### Task statement
Return every line below as is, leaving out the pictures.

### Data for processing

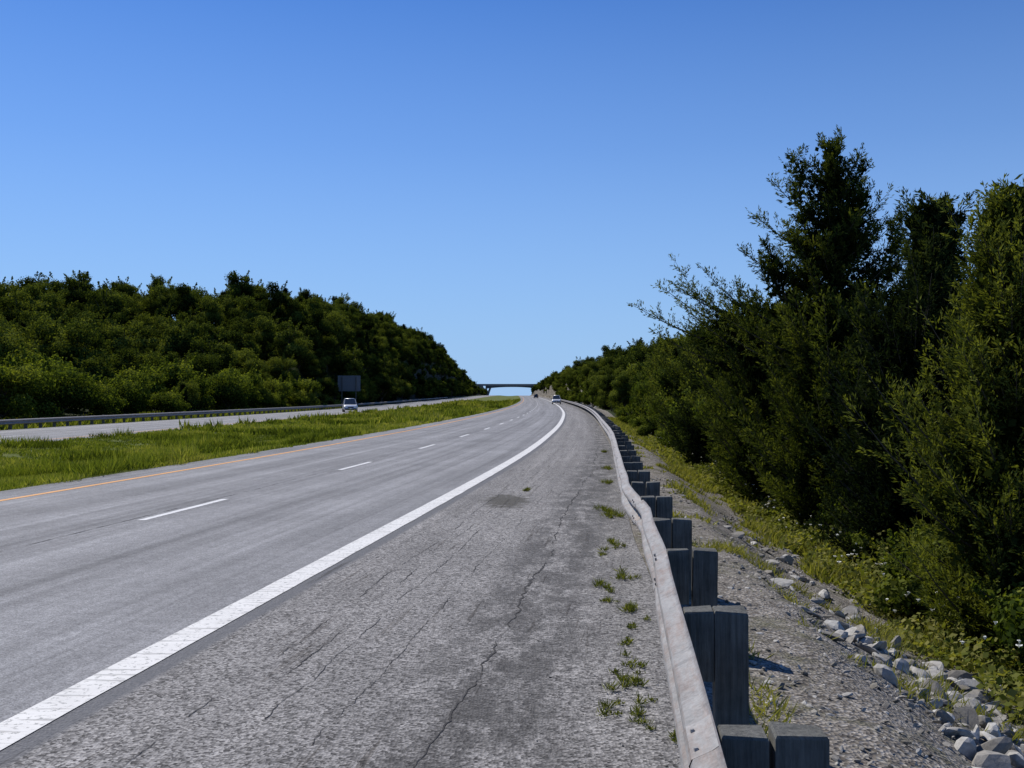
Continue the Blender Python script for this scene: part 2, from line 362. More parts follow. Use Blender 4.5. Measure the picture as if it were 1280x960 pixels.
# ---------------------------------------------------------------- guardrails
prof=[(0,.385),(-.02,.405),(-.075,.435),(-.083,.455),(-.075,.478),(-.022,.512),(-.006,.535),(-.006,.555),(-.022,.578),(-.075,.612),(-.083,.635),(-.075,.657),(-.02,.688),(0,.705)]
prof=[(o*1.15,z-.065) for o,z in prof]
def guardrail(name,fx,fz,side,ya,yb,first):
    e=empty(name)
    yv=[];y=ya
    while y<yb: yv.append(y); y+=.48 if y<40 else 1.9
    yv=np.array(yv); n=len(yv)
    def tang(y): d=(fx(y+.3)-fx(y-.3))/.6; l=np.sqrt(1+d*d); return 1/l,-d/l
    nx,ny=tang(yv)
    def wobf(t):
        t=np.atleast_1d(t)
        return np.array([.014*noise.noise((q*.35,side,1)) for q in t])+((.05*np.exp(-((t-10.3)/.8)**2)-.03*np.exp(-((t-12.6)/.9)**2)+.02*np.exp(-((t-7.3)/.7)**2)) if side>0 else 0)
    wob=wobf(yv)
    VV=[];UU=[]
    for i,(o,z) in enumerate(prof):
        oo=o*side+wob
        VV.append(np.stack([fx(yv)+nx*oo,yv+ny*oo,fz(yv)+z-wob*.5],-1)); UU.append(np.stack([np.full(n,i*.04),yv],-1))
    VV=np.stack(VV,1); UU=np.stack(UU,1)
    me=np_mesh(name+'_rail',VV.reshape(-1,3),grid_faces(n,len(prof)),[M_rail],uv=UU.reshape(-1,2),smooth=True)
    o=obj('rail',me,e); s=o.modifiers.new('s','SOLIDIFY'); s.thickness=.004; s.offset=0
    sv=[];sf=[];su=[]
    y=first
    while y<min(yb,60):
        yy=np.array([y-.16,y+.16]); ax,ay=tang(yy); ww=wobf(yy)
        b0=len(sv)
        for (o_,z) in prof:
            oo=(o_-.006)*side
            for q in range(2):
                sv.append((fx(yy[q])+ax[q]*(oo+ww[q]),yy[q]+ay[q]*(oo+ww[q]),fz(yy[q])+z-ww[q]*.5)); su.append((z*1.3+3,yy[q]))
        for q in range(len(prof)-1): sf.append((b0+q*2,b0+q*2+2,b0+q*2+3,b0+q*2+1))
        for (o_,z) in ((-.05,.36),(-.05,.425),(-.05,.535),(-.05,.60),(-.012,.48)):
            for q in (-.09,.09):
                cx=float(fx(y+q))+(o_*1.1-.012)*side; cy=y+q; b1=len(sv)
                for a in range(6):
                    an=a*1.047; sv.append((cx,cy+.013*math.cos(an),float(fz(y))+z+.013*math.sin(an))); su.append((.4,y))
                for a in range(6):
                    an=a*1.047; sv.append((cx-.012*side,cy+.010*math.cos(an),float(fz(y))+z+.010*math.sin(an))); su.append((.4,y))
                for a in range(6): sf.append((b1+a,b1+(a+1)%6,b1+6+(a+1)%6,b1+6+a))
                sf.append((b1+6,b1+7,b1+8,b1+9)); sf.append((b1+6,b1+9,b1+10,b1+11))
        y+=3.81
    obj('splice_laps',np_mesh(name+'_sp',np.array(sv,float),sf,[M_rail],uv=su,smooth=False),e)
    pv=[];pf=[]; y=first
    rs=random.Random(3)
    def box(cx,cy,ax,ay,hw,hl,z0,z1,tilt):
        b0=len(pv); sk=[rs.uniform(-.008,.008) for _ in range(4)]
        for z in (z0,z1-.010,z1):
            k=1 if z<z1 else .93
            for qi,(sx,sy) in enumerate(((-1,-1),(1,-1),(1,1),(-1,1))):
                a=sx*hw*k; c=sy*hl*k
                pv.append((cx+ax*a-ay*c+tilt*(z-z0),cy+ay*a+ax*c,z+(sk[qi] if z>z0 else 0)))
        for q in range(2):
            for i in range(4): pf.append((b0+q*4+i,b0+q*4+(i+1)%4,b0+q*4+4+(i+1)%4,b0+q*4+4+i))
        pf.append((b0+8,b0+9,b0+10,b0+11)) 
    while y<yb:
        ax,ay=[float(t) for t in tang(np.array(y))]; x=float(fx(y)); z=float(fz(y)); t=rs.uniform(-.02,.02)
        dz=rs.uniform(-.012,.012)
        box(x+ax*side*.086,y+ay*side*.086,ax,ay,.076,.078,z+.28,z+.645+dz,t*.3)
        box(x+ax*side*.255,y+ay*side*.255,ax,ay,.085,.08,z-.9,z+.650+dz,t)
        y+=1.905
    obj('posts',np_mesh(name+'_posts',pv,pf,[M_post]),e)
    return e
guardrail('guardrail',G,ZR,1,-10,330,3.35-1.905*6)
guardrail('guardrail',lambda y:Lc(y)-10.9,zl,-1,-10,400,1.0)

# ---------------------------------------------------------------- foliage generators
def tubes(paths,sides=5):
    Vs=[];Fs=[];b0=0
    for P,rr in paths:
        P=np.asarray(P,float); n=len(P)
        T=np.gradient(P,axis=0); T/=np.linalg.norm(T,axis=1)[:,None]+1e-9
        ref=np.array([1,0,0]) if abs(T[0][0])<.8 else np.array([0,1,0])
        A=np.cross(T,ref); A/=np.linalg.norm(A,axis=1)[:,None]+1e-9; B=np.cross(T,A)
        an=np.arange(sides)*2*np.pi/sides
        ring=P[:,None,:]+(A[:,None,:]*np.cos(an)[None,:,None]+B[:,None,:]*np.sin(an)[None,:,None])*np.asarray(rr)[:,None,None]
        Vs.append(ring.reshape(-1,3))
        i=np.arange(n-1)[:,None]*sides; j=np.arange(sides)[None,:]; j2=(j+1)%sides
        Fs.append(np.stack([i+j,i+j2,i+sides+j2,i+sides+j],-1).reshape(-1,4)+b0); b0+=n*sides
    return np.concatenate(Vs),np.concatenate(Fs)
def diamonds(P,D,Nr,L,Wd):
    D=D/(np.linalg.norm(D,axis=1)[:,None]+1e-9)
    Sd=np.cross(D,Nr); Sd/=np.linalg.norm(Sd,axis=1)[:,None]+1e-9
    L=L[:,None]; Wd=Wd[:,None]
    V=np.stack([P,P+D*L*.5+Sd*Wd,P+D*L,P+D*L*.5-Sd*Wd],1).reshape(-1,3)
    return V,np.arange(len(P)*4).reshape(-1,4)
def assemble(name,wood,leafV,leafF,tint,leafm):
    wV,wF=tubes(wood) if wood else (np.zeros((0,3)),np.zeros((0,4),int))
    V=np.concatenate([wV,leafV]); F=np.concatenate([wF,leafF+len(wV)])
    mi=np.concatenate([np.zeros(len(wF),int),np.ones(len(leafF),int)])
    t=np.concatenate([np.zeros(len(wF)),tint])
    return np_mesh(name,V,F,[M_bark,leafm],mi,t)
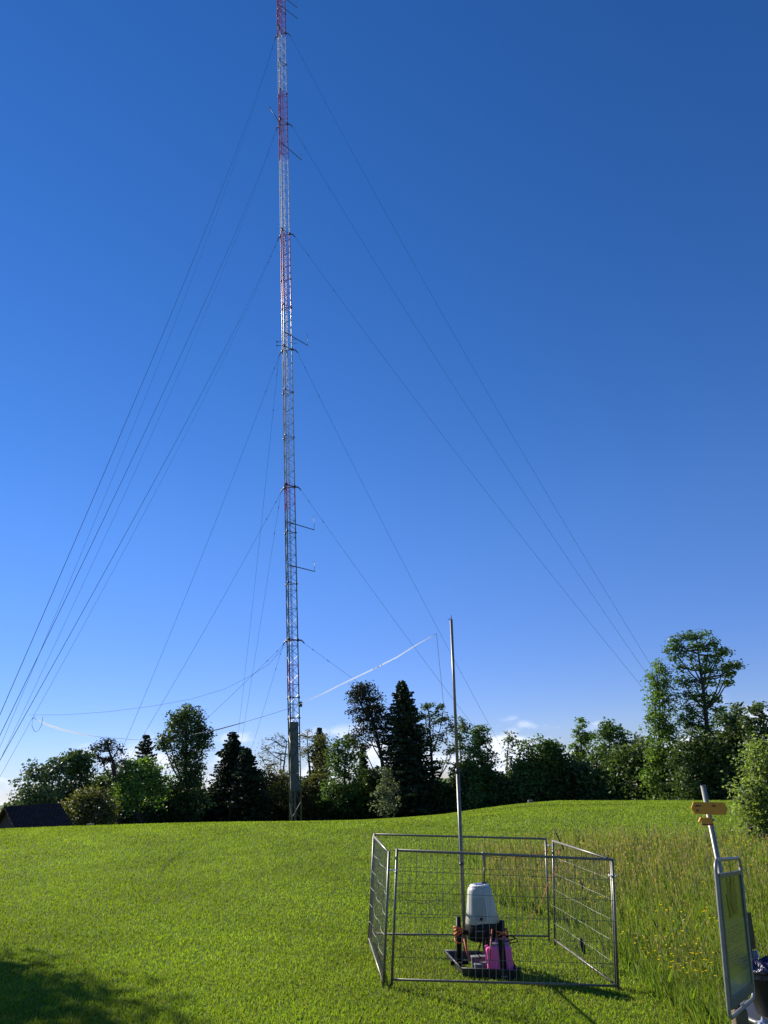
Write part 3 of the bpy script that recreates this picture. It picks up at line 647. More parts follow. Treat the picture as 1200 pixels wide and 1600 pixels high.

### Output below
Continue the Blender Python script for this scene: part 2, from line 362. More parts follow. Use Blender 4.5. Measure the picture as if it were 1280x960 pixels.
# ---------------------------------------------------------------- guardrails
prof=[(0,.385),(-.02,.405),(-.075,.435),(-.083,.455),(-.075,.478),(-.022,.512),(-.006,.535),(-.006,.555),(-.022,.578),(-.075,.612),(-.083,.635),(-.075,.657),(-.02,.688),(0,.705)]
prof=[(o*1.15,z-.065) for o,z in prof]
def guardrail(name,fx,fz,side,ya,yb,first):
    e=empty(name)
    yv=[];y=ya
    while y<yb: yv.append(y); y+=.48 if y<40 else 1.9
    yv=np.array(yv); n=len(yv)
    def tang(y): d=(fx(y+.3)-fx(y-.3))/.6; l=np.sqrt(1+d*d); return 1/l,-d/l
    nx,ny=tang(yv)
    def wobf(t):
        t=np.atleast_1d(t)
        return np.array([.014*noise.noise((q*.35,side,1)) for q in t])+((.05*np.exp(-((t-10.3)/.8)**2)-.03*np.exp(-((t-12.6)/.9)**2)+.02*np.exp(-((t-7.3)/.7)**2)) if side>0 else 0)
    wob=wobf(yv)
    VV=[];UU=[]
    for i,(o,z) in enumerate(prof):
        oo=o*side+wob
        VV.append(np.stack([fx(yv)+nx*oo,yv+ny*oo,fz(yv)+z-wob*.5],-1)); UU.append(np.stack([np.full(n,i*.04),yv],-1))
    VV=np.stack(VV,1); UU=np.stack(UU,1)
    me=np_mesh(name+'_rail',VV.reshape(-1,3),grid_faces(n,len(prof)),[M_rail],uv=UU.reshape(-1,2),smooth=True)
    o=obj('rail',me,e); s=o.modifiers.new('s','SOLIDIFY'); s.thickness=.004; s.offset=0
    sv=[];sf=[];su=[]
    y=first
    while y<min(yb,60):
        yy=np.array([y-.16,y+.16]); ax,ay=tang(yy); ww=wobf(yy)
        b0=len(sv)
        for (o_,z) in prof:
            oo=(o_-.006)*side
            for q in range(2):
                sv.append((fx(yy[q])+ax[q]*(oo+ww[q]),yy[q]+ay[q]*(oo+ww[q]),fz(yy[q])+z-ww[q]*.5)); su.append((z*1.3+3,yy[q]))
        for q in range(len(prof)-1): sf.append((b0+q*2,b0+q*2+2,b0+q*2+3,b0+q*2+1))
        for (o_,z) in ((-.05,.36),(-.05,.425),(-.05,.535),(-.05,.60),(-.012,.48)):
            for q in (-.09,.09):
                cx=float(fx(y+q))+(o_*1.1-.012)*side; cy=y+q; b1=len(sv)
                for a in range(6):
                    an=a*1.047; sv.append((cx,cy+.013*math.cos(an),float(fz(y))+z+.013*math.sin(an))); su.append((.4,y))
                for a in range(6):
                    an=a*1.047; sv.append((cx-.012*side,cy+.010*math.cos(an),float(fz(y))+z+.010*math.sin(an))); su.append((.4,y))
                for a in range(6): sf.append((b1+a,b1+(a+1)%6,b1+6+(a+1)%6,b1+6+a))
                sf.append((b1+6,b1+7,b1+8,b1+9)); sf.append((b1+6,b1+9,b1+10,b1+11))
        y+=3.81
    obj('splice_laps',np_mesh(name+'_sp',np.array(sv,float),sf,[M_rail],uv=su,smooth=False),e)
    pv=[];pf=[]; y=first
    rs=random.Random(3)
    def box(cx,cy,ax,ay,hw,hl,z0,z1,tilt):
        b0=len(pv); sk=[rs.uniform(-.008,.008) for _ in range(4)]
        for z in (z0,z1-.010,z1):
            k=1 if z<z1 else .93
            for qi,(sx,sy) in enumerate(((-1,-1),(1,-1),(1,1),(-1,1))):
                a=sx*hw*k; c=sy*hl*k
                pv.append((cx+ax*a-ay*c+tilt*(z-z0),cy+ay*a+ax*c,z+(sk[qi] if z>z0 else 0)))
        for q in range(2):
            for i in range(4): pf.append((b0+q*4+i,b0+q*4+(i+1)%4,b0+q*4+4+(i+1)%4,b0+q*4+4+i))
        pf.append((b0+8,b0+9,b0+10,b0+11)) 
    while y<yb:
        ax,ay=[float(t) for t in tang(np.array(y))]; x=float(fx(y)); z=float(fz(y)); t=rs.uniform(-.02,.02)
        dz=rs.uniform(-.012,.012)
        box(x+ax*side*.086,y+ay*side*.086,ax,ay,.076,.078,z+.28,z+.645+dz,t*.3)
        box(x+ax*side*.255,y+ay*side*.255,ax,ay,.085,.08,z-.9,z+.650+dz,t)
        y+=1.905
    obj('posts',np_mesh(name+'_posts',pv,pf,[M_post]),e)
    return e
guardrail('guardrail',G,ZR,1,-10,330,3.35-1.905*6)
guardrail('guardrail',lambda y:Lc(y)-10.9,zl,-1,-10,400,1.0)

# ---------------------------------------------------------------- foliage generators
def tubes(paths,sides=5):
    Vs=[];Fs=[];b0=0
    for P,rr in paths:
        P=np.asarray(P,float); n=len(P)
        T=np.gradient(P,axis=0); T/=np.linalg.norm(T,axis=1)[:,None]+1e-9
        ref=np.array([1,0,0]) if abs(T[0][0])<.8 else np.array([0,1,0])
        A=np.cross(T,ref); A/=np.linalg.norm(A,axis=1)[:,None]+1e-9; B=np.cross(T,A)
        an=np.arange(sides)*2*np.pi/sides
        ring=P[:,None,:]+(A[:,None,:]*np.cos(an)[None,:,None]+B[:,None,:]*np.sin(an)[None,:,None])*np.asarray(rr)[:,None,None]
        Vs.append(ring.reshape(-1,3))
        i=np.arange(n-1)[:,None]*sides; j=np.arange(sides)[None,:]; j2=(j+1)%sides
        Fs.append(np.stack([i+j,i+j2,i+sides+j2,i+sides+j],-1).reshape(-1,4)+b0); b0+=n*sides
    return np.concatenate(Vs),np.concatenate(Fs)
def diamonds(P,D,Nr,L,Wd):
    D=D/(np.linalg.norm(D,axis=1)[:,None]+1e-9)
    Sd=np.cross(D,Nr); Sd/=np.linalg.norm(Sd,axis=1)[:,None]+1e-9
    L=L[:,None]; Wd=Wd[:,None]
    V=np.stack([P,P+D*L*.5+Sd*Wd,P+D*L,P+D*L*.5-Sd*Wd],1).reshape(-1,3)
    return V,np.arange(len(P)*4).reshape(-1,4)
def assemble(name,wood,leafV,leafF,tint,leafm):
    wV,wF=tubes(wood) if wood else (np.zeros((0,3)),np.zeros((0,4),int))
    V=np.concatenate([wV,leafV]); F=np.concatenate([wF,leafF+len(wV)])
    mi=np.concatenate([np.zeros(len(wF),int),np.ones(len(leafF),int)])
    t=np.concatenate([np.zeros(len(wF)),tint])
    return np_mesh(name,V,F,[M_bark,leafm],mi,t)
Write part 3 of the bpy script that recreates this picture. It picks up at line 647. More parts follow. Treat the picture as 1200 pixels wide and 1600 pixels high.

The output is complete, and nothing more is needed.